Chapters 4 and 5 uses semi-structured, in-depth interviews with members of the Sikh community to analyze exclusionary inclusion in civil society, religious community, and home. Through an ethnographic examination of interpersonal, religious, and kinship relations, I map how one minority religious community in India both upholds exclusionary inclusion and resists it. These chapters are animated by the following questions: How are dimensions such as religion, ethnicity, caste, and gender implicated in structuring the material circumstances of women’s lives and their experience of citizenship? Are Sikh women full members of their communities? Do Sikh women have the capacity—the civil, political, and social resources—to effectively exercise their citizenship rights? Do Sikh women experience civil society, religious community, or home as a site of liberatory politics? These questions matter because they are central to understanding and transforming exclusionary inclusion. The goal of these chapters is to demonstrate how gender intersects with other identity categories to determine who is most vulnerable to violence, who has actual power to be active as citizens, and who can command democratic participation and action.

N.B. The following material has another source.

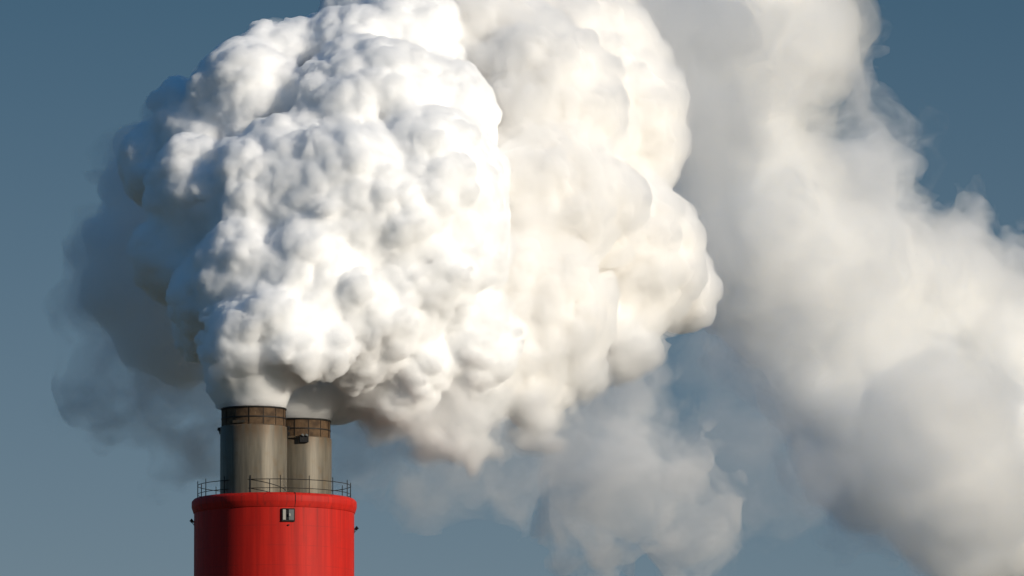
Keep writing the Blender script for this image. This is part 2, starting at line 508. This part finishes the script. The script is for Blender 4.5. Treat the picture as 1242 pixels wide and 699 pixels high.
# ------------------------------------------------------------------ the two flues
def flue(px, y, pytop, r, label, seed):
    base = at(px, 607, y)
    e = empty('flue_stack', (base.x, y, TOP - 0.2)); tag(e, label, 'flue', 'steel flues on the chimney top')
    H = at(px, pytop, y).z - TOP + 0.2
    rb = r - 0.20
    m = MB(); m.lathe([(r + .25, 0), (r + .25, .18), (r, .2), (r, H - 2.2), (r - .03, H - 2.12), (rb - .05, H - 2.0)], 128); m.build('flue_body', M_STEEL, e)
    m = MB(); m.lathe([(rb, H - 2.1), (rb, H - .04), (rb - .25, H - .04), (rb - .25, H - 5)], 128); band = m.build('cap_band', M_RUST, e)
    m = MB(); m.lathe([(rb - .25, H - .03), (rb + .10, H - .03), (rb + .13, H + .04), (rb + .10, H + .16), (rb - .2, H + .16)], 128, True); m.build('top_ring', M_DARK, band)
    m = MB(); m.lathe([(rb - .02, H - 1.17), (rb + .09, H - 1.17), (rb + .09, H - 1.04), (rb - .02, H - 1.04)], 128, True); m.build('stiffener_ring', M_DARK, band)
    seam = None
    for i in range(14):
        if seam is None:
            m = MB(); m.box((.05, .08, 2.0), Matrix.Translation((0, 0, 0))); seam = q = m.build('band_seam', M_DARK, band)
        else:
            q = seam.copy(); C.objects.link(q); q.parent = band
        q.matrix_local = around(R(-7 + 360 / 14 * i), rb + .02, H - 1.05)
    return e, H, rb
f1, H1, rb1 = flue(307.5, -4.8, 497.5, 4.05, 'nearer steel flue, taller and wider in view, steam pouring from its rusty cap', 1)
f2, H2, rb2 = flue(362.5, 4.9, 512.0, 3.98, 'farther steel flue partly hidden, with a black lamp box below its rusty cap', 2)
# bracket lugs on the near flue
for a, dz in ((-88, -2.35), (86, -2.2), (88, -2.9)):
    F = around(R(a), 4.05, H1 + dz)
    m = MB(); m.box((.35, .40, .42), F @ Matrix.Translation((0, -.12, 0)), .05); m.tube(F @ Vector((0, -.1, -.2)), F @ Vector((0, .0, -.6)), .08); m.build('lug', M_DARK, f1)
m = MB(); F = around(R(-26), rb1 + .06, H1 - 1.72); m.box((1.7, .07, .34), F, .02); m.build('band_plate', M_STEEL, f1)
# black lamp box on the far flue
e2 = f2.location
az, hz = px_on(368.2, 532.5, 3.98, e2.x, e2.y)
F = around(az, 3.98, hz - e2.z)
m = MB(); m.box((1.12, .55, .86), F @ Matrix.Translation((0, -.15, -.02)), .04); bx_ = m.build('lamp_box', M_BLACK, f2)
for dx in (-.18, .30):
    m = MB(); M_ = F @ Matrix.Translation((dx, -.40, .42)) @ Matrix.Rotation(R(28), 4, 'Y'); m.box((.34, .5, .22), M_, .03); m.build('lamp_hood', M_GREY, bx_)
m = MB(); F = around(R(-20), 4.0, H2 - 2.35); m.box((2.6, .10, .10), F); m.build('step_bar', M_DARK, f2)

# ------------------------------------------------------------------ steam and smoke
rng = random.Random(7)
def knobs(blobs, n, lo, hi, out=0.72):
    """Smaller heads of steam pushed out of each large one."""
    r_ = list(blobs)
    for px, py, r, y in blobs:
        if r < 40: continue
        for _ in range(n):
            v = Vector((rng.gauss(0, 1), rng.gauss(0, 1) - .5, rng.gauss(0, 1))).normalized()
            k = rng.uniform(lo, hi) * r
            d = r * out
            r_.append((px + v.x * d, py - v.z * d, k, y + v.y * d / PXM))
    return r_

MAIN = [
 (306,488,35,-5),(307,472,40,-5),(305,450,46,-5),(302,420,42,-7),(352,416,46,-7),(386,424,28,-7),(288,402,34,-6),(330,402,45,-7),
 (246,398,26,9),(300,340,58,-1),(262,355,46,3),(380,350,78,-1),(440,385,60,0),(438,424,36,0),
 (420,270,122,6),(500,240,108,9),(340,250,92,6),(480,340,100,7),(540,300,68,7),(450,165,105,13),(520,150,72,15),
 (250,240,62,8),(222,310,48,9),(242,165,46,16),(302,118,60,14),(328,82,40,17),(195,200,40,18),
 (220,132,22,18),(425,75,56,20),(485,65,74,24),(440,28,38,26),(372,70,36,20),(560,420,66,10),(500,445,46,5),(480,478,28,5),
]
LEE = [                                        # the older half of the plume downwind
 (560,50,80,30),(500,-20,60,32),(590,-20,60,38),(640,130,105,28),(650,250,110,24),(640,370,94,20),(620,430,56,16),(600,462,28,14),
 (740,140,80,38),(755,310,84,33),(720,375,66,32),(805,345,46,38),(680,60,80,38),(690,-10,70,45),(760,70,42,42),(785,180,40,38),(650,470,34,18),(560,430,40,13),
]
SHADE = [                                      # the shaded left flank
 (195,300,60,32),(160,345,44,32),(130,365,24,34),(150,290,38,34),(210,375,52,30),(180,225,40,32),(240,330,60,28),(172,185,24,34),(212,160,24,32),(225,420,40,30),(185,405,36,32),
]
TUFT = [                                       # torn rags under the plume
 (478,490,28,6),(500,500,28,6),(520,520,20,7),(548,500,34,8),(566,528,24,9),(586,540,17,9),(530,545,12,8),(600,485,24,11),(640,490,26,14),(660,508,22,15),(680,492,12,16),(645,520,13,15),(700,455,26,20),(760,425,30,26),(455,480,24,4),
]
REAR = [(362.5,500,30,4.9),(366,494,36,5.5),(385,486,32,8),(408,478,34,9),(445,468,38,9)]
def fine(P, n):
    """Small billows die out downwind."""
    d = np.clip((P[:, 0] - 12.0) / 45.0, 0, 1) * 0.75
    return 1 - d if n >= 2 else np.ones(len(P), np.float32)

Z1, Z2 = TOP - .2 + H1 + .12, TOP - .2 + H2 + .12
def calm(P):
    """Steam is still smooth where it leaves the mouths."""
    d = np.sqrt((P[:, 0] - f1.location.x) ** 2 + (P[:, 2] - Z1) ** 2 + (0.5 * (P[:, 1] + 4.8)) ** 2)
    return np.clip((d - 1.0) / 7.0, 0.22, 1)
def fade_main(P, n):
    return fine(P, n) * calm(P)

def layered(name, field, layers, label, cat):
    """layers: (iso, material); the first is the thing itself, the rest its inner or outer layers."""
    top = None
    for iso, mat in layers:
        o = link(name if top is None else 'vapour_layer', field.mesh(name, iso, keep=1), mat, top)
        top = top or o
    return tag(top, label, cat)

def open_neck(field):
    """The jet is as wide as the mouth it leaves and spreads as it climbs."""
    X, Y, Z = field.ax
    r = np.sqrt((X[:, None] - f1.location.x - 0.0) ** 2 + (Y[None, :] + 4.8) ** 2)[:, :, None]
    dz = Z[None, None, :] - Z1
    lim = rb1 - .35 + .16 * dz + .085 * dz * dz
    lim = np.where(dz < 0, rb1 - .12, lim)
    cone = np.minimum((r - lim) * .9, (9.0 - X[:, None, None] - 1.1 * dz) * .7)
    cone = np.clip(np.minimum(cone, (8.5 - dz) * .7 + 0 * r), -9, 9).astype(np.float32)
    field.F = np.maximum(field.F, cone)
    return field

OCT = [(7.0, 3.0), (3.6, 1.8), (1.9, 1.2), (1.0, .9)]
main = open_neck(Cloud(knobs(MAIN, 8, .22, .42), 0.27, 4.0, 0.5)).billow(OCT, 6.0, fade_main, 1)
main.shear_off([(-14, 1.75, Z1), (1.75, 9.5, Z2)])
top = layered('steam_plume', main, [(-0.75, steam_mat('steam_core', 1.2, (.992, .992, .99))), (0.0, vapour('steam_veil', 2.7, 0.25))],
        'dense white billowing steam plume rising from the nearer flue into a huge ball', 'steam plume')
def more(name, field, layers):
    for iso, mat in layers:
        link(name, field.mesh(name, iso, keep=.02), mat, top)
haze_edge = open_neck(Cloud(MAIN, 0.6, 5, 3)).fray([(5, 2.0), (2.5, 1.4), (1.3, .6)], 7, 5).shear_off([(-14, 1.75, Z1), (1.75, 9.5, Z2)])
more('fringe', haze_edge, [(.2, vapour('fringe', .2, .3))])
lee = Cloud(knobs(LEE, 8, .25, .45), 0.36, 5.0, 1.0).billow([(8.0, 3.4), (4.0, 2.2), (2.1, 1.2), (1.15, .5)], 6.0, None, 3).shear_off([(-14, 9.5, Z2)])
LC = (.912, .902, .886)
more('lee_side', lee, [(-1.4, steam_mat('lee_core', 1.6, (.86, .835, .80))), (0.0, vapour('lee_veil', 1.0, .3, LC))])
lee_out = Cloud(LEE, 0.6, 6, 4).billow([(8.0, 2.4)], 7, None, 3).fray([(5, 2.2), (2.5, 1.5), (1.3, .8)], 8, 8).shear_off([(-14, 9.5, Z2)])
more('lee_fringe', lee_out, [(0.3, vapour('lee_fringe', .13, .3, LC))])
join = Cloud([(825,120,52,62),(852,215,44,64),(790,20,60,62),(866,300,36,66),(860,30,60,75),(720,10,50,60),(865,140,40,70)], 0.7, 8, 4).billow([(8.0, 2.6), (4, 1.5)], 7, None, 9).fray([(5, 2.2), (2.5, 1.5)], 8, 18)
more('joining_haze', join, [(1.2, vapour('join_outer', .06, .3, LC)), (-.8, vapour('join_inner', .14, .3, LC))])
shade = Cloud(knobs(SHADE, 7, .25, .45), 0.45, 6.0, 1.5).billow([(7, 2.6), (3.5, 1.9), (1.8, .9)], 7, None, 4)
more('shaded_flank', shade, [(0.0, vapour('shade_heart', .45, .3))])
shade_out = Cloud(SHADE, 0.6, 6, 3).fray([(6, 2.6), (3, 1.8), (1.5, .9)], 8, 14)
more('shaded_fringe', shade_out, [(0.3, vapour('shade_veil', .14, .3)), (1.8, vapour('shade_fringe', .05, .3))])
tuft = Cloud(knobs(TUFT, 4, .3, .5), 0.3, 5, 1.0).billow([(3.2, 1.5), (1.6, .8)], 6, None, 6).fray([(3.0, 1.9), (1.6, 1.3), (.8, .7)], 7, 6).shear_off([(-14, 9.5, Z2)])
more('torn_rags', tuft, [(-.8, vapour('rag_heart', .8, .3, (.998, .988, .97))), (.2, vapour('rag_veil', .45, .3, (.998, .988, .97))), (1.2, vapour('rag_fringe', .15, .3))])
rear = Cloud(REAR, 0.3, 3.0, 1.5).billow([(3.5, .9), (1.8, .5)], 4.0, None, 11).shear_off([(-14, 14, Z2)])
layered('steam_plume', rear, [(-.9, steam_mat('rear_core', 1.2, (.97, .96, .95))), (.1, vapour('rear_veil', 1.0, .25))],
        'small cream steam plume leaving the farther flue and joining the big one', 'steam plume')

BANK = [(880,-20,105,120),(800,20,90,110),(935,50,55,125),(895,130,75,120),(925,230,80,125),(880,290,55,120),(970,305,75,130),(1015,370,70,135),(1055,330,58,140),
 (1085,430,68,140),(1110,530,85,140),(1170,600,68,145),(1220,560,66,150),(1070,575,34,140),(1205,650,42,150),(1150,350,46,150),(1225,440,56,155),(1260,620,60,150),(1135,520,62,120),(1175,600,50,124),(960,395,46,135),(1010,480,48,138),(1045,545,42,140),(900,335,42,128),(940,290,44,112),(1015,335,44,124),(975,60,40,116),(1185,635,40,138)]
BC = (.998, .938, .82)
bank = Cloud(BANK, 0.7, 9, 5).billow([(13, 5), (6, 2.5)], 9, None, 22).fray([(6, 2.2), (3, 1.6), (1.6, .9)], 9, 21)
bank_top = layered('smoke_bank', bank, [(0.5, thin_mat('bank_vapour', .06, .3, BC, .01)), (3.6, vapour('bank_a', .05, .3, BC, .13))],
        'soft cream bank of drifting smoke slanting down behind the white plume', 'smoke bank')
bank_in = Cloud(knobs(BANK, 6, .25, .45), 0.6, 8, 3).billow([(11, 5), (5.5, 3.2), (2.8, 1.6)], 9.0, None, 21).fray([(2.4, .6)], 8, 23)
top = bank_top
more('bank_billows', bank_in, [(1.6, vapour('bank_c', .10, .3, BC, .09)), (-0.6, vapour('bank_d', .17, .3, BC, .07))])
THIN = [
 ([(735,600,60,90),(795,600,58,90),(845,590,30,95),(765,465,24,90),(770,540,44,90),(715,665,36,85),(840,640,42,95),(760,510,32,90),(735,540,36,88),(705,640,22,85)], .19, 31,
  'faint pale wisp of smoke hanging low between the chimney and the big bank'),
 ([(1088,195,30,142),(1062,160,20,146),(1035,90,24,146),(1020,210,44,140),(1045,270,46,142),(1100,280,36,150),(1165,315,36,150),(1215,360,46,150)], .17, 32,
  'thin grey wisps fraying off the upper right edge of the smoke bank'),
 ([(450,540,46,55),(520,555,40,55),(590,560,38,58),(420,520,34,52),(640,540,36,60),(690,510,38,65)], .075, 33,
  'dull grey smoke wisp under the white plume, right of the flues'),
 ([(145,475,40,48),(195,490,48,46),(240,470,48,45),(120,450,22,48),(230,530,32,46),(180,420,46,46),(125,360,22,46),(150,300,30,46),(155,390,42,46),(175,240,24,44),(210,340,60,48)], .16, 34,
  'dark blue grey smoke in shadow left of the flues'),
 ([(920,500,70,60),(880,430,44,60),(960,580,50,64),(900,560,70,62)], .028, 35,
  'barely visible grey veil of smoke in the gap left of the big bank'),
]
for bl, den, seed, lab in THIN:
    f = Cloud(knobs(bl, 4, .25, .45), 0.8, 8, 4).billow([(11, 3.0)], 7, None, seed).fray([(6, 3.0), (3, 2.1), (1.6, 1.1)], 9, seed)
    wc = (.985, .97, .95) if seed in (31, 32) else (.95, .95, .96)
    layered('smoke_wisp', f, [(1.6, thin_mat('wisp_vapour', den * .5, .2, wc, .008, .14)), (-1.2, vapour('wisp_inner', den * .5, .2, wc))], lab, 'smoke wisp')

Chapters 4 utilizes interview and participant observation data to focus on Sikh women’s lived experience of exclusionary inclusion in civil society and the home. Chapter 4 demonstrates how research participants construct the category of woman in relation to home and marriage, and how they naturalize exclusionary inclusion through the following unwritten and informal rules: (1) women’s rights and duties, (2) public policies, (3) women’s religiosity, (4) women’s purity, and (5) women as perpetual outsiders. A majority of research participants understand gender equality and religious autonomy as competing goals, which makes it more difficult to achieve equality. The ethnographic data reveals that Sikh women do not experience civil society as an uncoerced space of voluntary associational life, and they do not experience the home as a place of safety, security, and respect. Rather they experience exclusionary inclusion in both these spaces.